河野哲也『善悪は実在するか』(講談社選書メチエ)レビュー

善悪は実在するか アフォーダンスの倫理学 (講談社選書メチエ)

善悪は実在するか アフォーダンスの倫理学 (講談社選書メチエ)



 
アフォーダンス理論から敷衍して、「道徳」の主観主義、もしくは一般的・普遍的な価値観によるアプローチに対して、個別性に則った「道徳」的価値の客観主義、即ち、「道徳判断とは、その行為の影響を受ける側の視点に立って判断することである。そしてこの判断には、影響を受けた者とのコミュニケーションが不可欠である」との立場を主張する。ここで超克されようとしているのは、著者の主張の裏返しの世界、<自由>が担保されるのは個々人の「プライベート」のみで、公的空間は「法的なもの・一般的なもの」に(それを解釈する者たち=専門家に)独占されるに任せる<世界>である。それは、「道徳」が「法化」=法的規範性を帯びるのと軌を一にしている。「道徳」の規範性の源となる互酬性が、法的社会(国家)に吸収されるからだ。そして、この権力装置のもと、個々人の多数性は無視され、個別的な互酬的正義(報復、復讐)は抽象的な法規範へ、互酬的関係性(助け合い)は法的な権利義務関係へ、変換されるわけである。著者はここから、ケアの倫理学、ニーズの政治学へと話を進めて、メディエイターとしての「国家」*1の役割に注意を喚起させる。*2著者は、最後に、自身の構想を、それでもサド的自然主義に対抗しえたか、と疑問を付すが、「社会化を拒否する人物たちのニーズ」は、とりあえず<文学>が吸収するしかないだろう――か。

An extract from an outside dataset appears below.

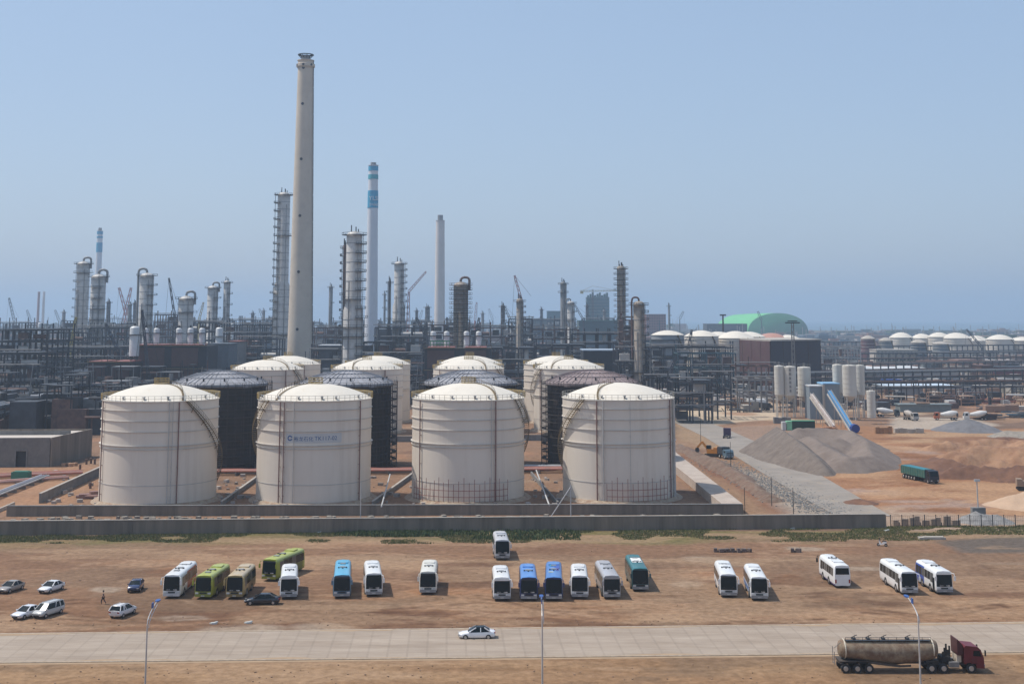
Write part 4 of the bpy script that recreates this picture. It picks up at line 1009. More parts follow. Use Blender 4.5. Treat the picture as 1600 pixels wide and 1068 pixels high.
# ================================================================ CARS
def car(label, c, ang, paint, L=4.5, W=1.8, H=1.45, kind='sedan', group='cars parked on the left of the lot', name='parked_car', roofglass=False):
    x, y = c
    t = empty(name, label, 'car', (x, y, 0), ang, group)
    pm = mat('car_paint_%s' % '_'.join('%d' % int(q * 100) for q in paint), paint, .25, var=.03, coat=.6)
    h = L / 2; bl = .92 if kind == 'sedan' else (1.0 if kind != 'van' else 1.05)
    # lower body: stations (x, bottom, shoulder height, half width)
    st = {'sedan': [(-h, .45, .82, .72), (-h + .15, .28, bl + .02, .84), (-h + .9, .22, bl + .05, .9), (-h + 1.6, .2, bl, .9), (.6, .2, bl - .02, .9), (h - 1.35, .22, bl - .06, .9), (h - .5, .25, .78, .86), (h - .08, .3, .66, .76), (h, .42, .56, .66)],
          'suv': [(-h, .5, 1.0, .76), (-h + .12, .34, bl, .86), (-h + .9, .3, bl + .02, .92), (.5, .28, bl, .92), (h - 1.2, .3, bl, .92), (h - .4, .32, .92, .88), (h - .06, .36, .78, .8), (h, .5, .68, .7)],
          'van': [(-h, .45, 1.0, .78), (-h + .1, .3, bl, .87), (-h + 1, .28, bl, .9), (.8, .28, bl, .9), (h - .95, .3, bl - .02, .9), (h - .35, .32, .9, .86), (h - .05, .36, .72, .78), (h, .5, .6, .7)]}
    st['hatch'] = st['suv']
    rings = []
    k = W / 1.84
    for (xx, zb, zs, hw) in st[kind]:
        hw *= k
        rings.append([(xx, 0, zb), (xx, -hw * .85, zb), (xx, -hw, zb + .15), (xx, -hw * 1.01, (zb + zs) / 2 + .05), (xx, -hw * .95, zs - .04), (xx, -hw * .8, zs + .02), (xx, 0, zs + .06),
                      (xx, hw * .8, zs + .02), (xx, hw * .95, zs - .04), (xx, hw * 1.01, (zb + zs) / 2 + .05), (xx, hw, zb + .15), (xx, hw * .85, zb)])
    MB().loft(rings).build('body', pm, t, smooth=50)
    # cabin
    cab = {'sedan': ((-h + .55, h - 1.25), (-h + 1.35, h - 2.15)), 'suv': ((-h + .12, h - 1.1), (-h + .5, h - 1.95)), 'van': ((-h + .08, h - .75), (-h + .25, h - 1.6)), 'hatch': ((-h + .15, h - 1.0), (-h + .7, h - 1.8))}[kind]
    (b0, b1), (r0, r1) = cab; yb, yr = .86 * k, .66 * k; zt = H
    B = [(b0, -yb, bl), (b1, -yb, bl - .02), (b1 + .12, 0, bl - .02), (b1, yb, bl - .02), (b0, yb, bl), (b0 - .05, 0, bl)]
    T = [(r0, -yr, zt - .05), (r1, -yr, zt - .05), (r1 + .06, 0, zt - .04), (r1, yr, zt - .05), (r0, yr, zt - .05), (r0 - .03, 0, zt - .04)]
    MB().loft([B, T]).build('window_glass', M_GLASS, t)
    rp = MB(); rp.loft([[(p[0], p[1] * 1.02, p[2] - .015) for p in T], [(p[0] * .96 + .04 * (r0 + r1) / 2, p[1] * .93, p[2] + .035) for p in T], [((p[0] - (r0 + r1) / 2) * .6 + (r0 + r1) / 2, p[1] * .6, zt + .02) for p in T]])
    rp.build('roof', M_GLASS if roofglass else pm, t, smooth=50)
    class pl:
        beam = staticmethod(lambda *a: MB().beam(*a).build('pillar', pm, t))
    for s in (-1, 1):
        pl.beam((b0, s * yb, bl), (r0, s * yr * 1.01, zt - .05), .10); pl.beam((b1, s * yb, bl), (r1, s * yr * 1.01, zt - .05), .09)
        mx = (b0 + b1) / 2 - .1; pl.beam((mx, s * yb * 1.01, bl), ((r0 + r1) / 2 - .05, s * yr * 1.03, zt - .05), .09)
        if kind != 'sedan': pl.beam((b0 + .9, s * yb * 1.01, bl), (r0 + .75, s * yr * 1.03, zt - .05), .12)
    for s in (-1, 1):
        wheel(t, h - .85, s * (W / 2 - .1), .32, .22); wheel(t, -h + .85, s * (W / 2 - .1), .32, .22)
        MB().box(h - .1, s * .62 * k, .66 if kind != 'sedan' else .6, .2, .34, .13).build('headlight', M_LAMP, t)
        MB().box(-h + .06, s * .64 * k, .82, .14, .3, .16).build('tail_light', M_TAIL, t)
        MB().box(b1 - .15, s * (W / 2 + .05), bl + .08, .16, .2, .14).build('wing_mirror', pm, t)
    MB().box(h + .0, 0, .42, .06, .9 * k, .16).build('grille', M_BLACK, t)
    if kind in ('suv', 'van'):
        for s in (-1, 1): MB().beam((r0 + .1, s * yr * .85, zt + .05), (r1 - .1, s * yr * .85, zt + .05), .04).build('roof_rail', M_CHROME, t)
    return t
car('grey-beige saloon car at the far left edge of the lot', G(17, 923), radians(254), (.30, .27, .24))
car('white saloon car, upper one of the pair left of the walking person', G(80, 923), radians(254), (.72, .72, .72))
car('white saloon car in front, beside the silver people carrier', G(42, 963), radians(248), (.70, .70, .73))
car('silver people carrier with pale bonnet beside a white saloon', G(75, 961), radians(250), (.50, .50, .48), L=4.7, H=1.75, kind='van')
car('dark blue small car between the person and the leftmost coach', G(212, 922), radians(274), (.02, .03, .09), L=4.0, W=1.75, H=1.5, kind='hatch')
car('white estate car with dark rear window facing away, near the left lamp post', G(192, 961), radians(75), (.68, .67, .68), L=4.4, H=1.6, kind='suv')
car('black saloon car parked side-on in front of the tan coach', G(410, 943), radians(183), (.008, .010, .018), L=4.8, H=1.45)
car('white saloon car with dark roof glass driving on the concrete road', G(745, 996.5), radians(180) + ROADROT * -1, (.78, .78, .79), L=4.5, group=None, name='driving_car', roofglass=True)

# ================================================================ CEMENT TANKER LORRY
def tanker():
    xr, yr_ = G(1311, 1051); xf, yf = G(1541, 1052)
    L = xf - xr; t = empty('tanker_lorry', 'dusty cement tanker lorry with a dark red cab, lower right by the road', 'lorry', (xr, (yr_ + yf) / 2 + 1.25, 0), 0)
    k = L / 16.2
    MT = mat('dusty_tank_paint', (.28, .22, .15), .8, var=.25, scale=.7, c2=(.15, .09, .055), mix=.55)
    MTL = mat('tank_end_paint', (.52, .46, .36), .6, var=.1, scale=.6)
    CAB = mat('dark_red_cab_paint', (.125, .010, .015), .45, var=.15, scale=1)
    FRM = mat('chassis_grime', (.07, .055, .045), .8, var=.3, scale=1)
    # belly-shaped pressure tank
    prof = [(.2, 2.1, .30, 2.75), (.35, 1.85, .8, 2.75), (.7, 1.7, 1.08, 2.7), (1.5, 1.6, 1.18, 2.62), (3.2, 1.32, 1.22, 2.5), (5.0, 1.05, 1.23, 2.40), (5.8, .98, 1.23, 2.36), (7, 1.1, 1.23, 2.42), (8.8, 1.38, 1.2, 2.52), (9.7, 1.55, 1.1, 2.6), (10.1, 1.85, .8, 2.7), (10.2, 2.2, .3, 2.75)]
    rings = []
    for (x, zb, hw, zc) in prof:
        zt = 3.62 if .5 < x < 9.8 else (3.4 if .3 < x < 10.15 else 3.1)
        zt -= .2; zb -= .3; hw *= 1.1; x *= 1.105
        hh = (zt - zb) / 2; c = (zt + zb) / 2
        rings.append([(x * k, hw * cos(2 * pi * i / 24), c + hh * sin(2 * pi * i / 24)) for i in range(24)])
    tk = MB().loft(rings).build('tank', MT, t, smooth=60)
    for x in (.75, 9.6):
        MB().lathe([(1.30, -.08), (1.34, 0), (1.30, .08)], 28).build('end_flange', MTL, tk)
        o = scene.collection.objects[-1]; o.rotation_euler = (0, radians(90), 0); o.location = (x * 1.105 * k, 0, 2.38); o.scale = (.80, .96, 1)
    hd = MB(); hd.beam((.9 * k, -.55, 3.38), (10.4 * k, -.55, 3.38), .5, .05)
    for i in range(11):
        x = (.9 + i * .95) * k; hd.beam((x, -.8, 3.38), (x, -.8, 3.75), .04)
    hd.beam((.9 * k, -.8, 3.75), (10.4 * k, -.8, 3.75), .04); hd.build('catwalk', M_STEELB, tk)
    for x in (2.0, 3.6, 5.3, 8.0):
        h_ = MB(); h_.tube((x * k, 0, 3.25), (x * k, 0, 3.5), .26, .26, 12); h_.beam((x * k - .3, 0, 3.55), (x * k + .4, 0, 3.85), .06); h_.beam((x * k + .1, 0, 3.45), (x * k + .1, 0, 3.8), .05); h_.build('hatch', M_STEELB, tk)
    fr = MB(); fr.box(4.9 * k, 0, .98, 9.4 * k, .9, .24); fr.box(1.7 * k, 0, 1.25, 3.2 * k, 2.3, .07)
    for x in (.3, 3.3): fr.box(x * k, 0, 1.12, .2, 2.2, .3)
    for x in (2.6, 7.6, 9): fr.box(x * k, 0, 1.35, .25, 1.2, .6)
    fr.beam((3.4 * k, -1.1, 1.15), (6.8 * k, -1.1, .75), .12, .25); fr.beam((6.8 * k, -1.1, .75), (8 * k, -1.1, .8), .12, .2)
    fr.build('trailer_frame', FRM, t)
    ld = MB()
    for z in (1.0, 1.4, 1.8): ld.beam((-.35, -.7, z), (-.35, .1, z), .05)
    ld.beam((-.35, -.7, .8), (-.35, -.7, 2.2), .06); ld.beam((-.35, .1, .8), (-.35, .1, 2.6), .06); ld.beam((-.35, -.7, 2.6), (.4, -.7, 3.2), .05); ld.build('rear_ladder', M_STEELL, t)
    for x in (.75, 2.05, 3.35):
        for s in (-1, 1): wheel(t, x * k, s * 1.05, .5, .42)
    # tractor
    fx = L
    ch = MB(); ch.box(fx - 3.9, 0, .85, 6.2, .9, .26); ch.box(fx - 5.6, 0, 1.1, 1.4, 1.0, .2); ch.build('tractor_chassis', FRM, t)
    for x in (fx - 5.95, fx - 4.6):
        for s in (-1, 1): wheel(t, x, s * 1.02, .52, .46)
    for s in (-1, 1): wheel(t, fx - 1.55, s * 1.08, .52, .3)
    cb = MB(); ringsc = []
    pc = [(fx - 2.3, 1.0), (fx - 2.3, 2.7), (fx - 2.1, 2.95), (fx - .75, 2.82), (fx - .42, 2.5), (fx - .12, 1.65), (fx - .06, .5), (fx - .95, .55), (fx - .98, .98), (fx - 1.1, 1.12), (fx - 2.0, 1.12), (fx - 2.1, 1.0)]
    cb.side(pc, -1.2, 1.2); cab = cb.build('cab', CAB, t, smooth=30)
    wsx = MB().quad([(fx - .13, -1.05, 1.72), (fx - .13, 1.05, 1.72), (fx - .405, 1.0, 2.45), (fx - .405, -1.0, 2.45)]).build('windscreen', M_GLASS, cab)
    for s in (-1, 1):
        q = [(fx - 1.3, s * 1.212, 1.85), (fx - .35, s * 1.212, 1.8), (fx - .58, s * 1.212, 2.4), (fx - 1.25, s * 1.212, 2.42)]
        MB().quad(q if s < 0 else q[::-1]).build('side_window', M_GLASS, cab)
        MB().box(fx + .0, s * 1.35, 2.2, .12, .22, .6).build('wing_mirror', M_BLACK, cab)
        MB().box(fx - .02, s * .9, .8, .1, .35, .2).build('headlight', M_LAMP, cab)
        MB().box(fx - 1.2, s * 1.215, 1.3, .7, .02, .5).build('door_panel', mat('dark_cab_trim', (.10, .01, .014), .5), cab)
    MB().side([(fx - 3.0, 1.9), (fx - 3.0, 3.55), (fx - 2.92, 3.6), (fx - 2.35, 2.95), (fx - 2.45, 1.9)], -1.12, 1.12).build('wind_deflector', mat('dark_deflector', (.05, .008, .01), .5), cab)
    MB().box(fx - 2.75, 0, 1.55, .5, 1.6, .9).build('air_tank', mat('cream_part', (.5, .42, .33), .6), t)
    cp = MB()
    for i in range(5): cp.tube((fx - 4.5 + i * .28, -.7 + i * .3, 1.2), (fx - 4.5 + i * .28, -.7 + i * .3, 2.2 + (i % 3) * .35), .11, .11, 8)
    cp.box(fx - 4.2, 0, 1.35, 1.0, 1.6, .6); cp.build('blower', M_BLACK, t)
    for s in (-1, 1): MB().box(fx - 3.4, s * .9, .9, 1.1, .5, .55).build('fuel_tank', M_STEELL, t)
tanker()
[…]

*1:この場合は、「行政」と呼ぶのが相応しいと思われるが。

*2:この文脈で、いわゆる「修復的司法」が取り上げられるのだけれども、端的に、凶悪犯罪においては、「互酬的正義」が、「修復的司法」を許さないケースもあるのではないか。殺人はいうまでもなく、例えば、強姦などの暴力犯罪は、被害者は加害者と関係を切断したいと考えるのではないか。「修復的司法」の試みが著者の文脈どおりの企図を実現させるのならば、「修復的司法」の適用は限定的であるべきだと思われる。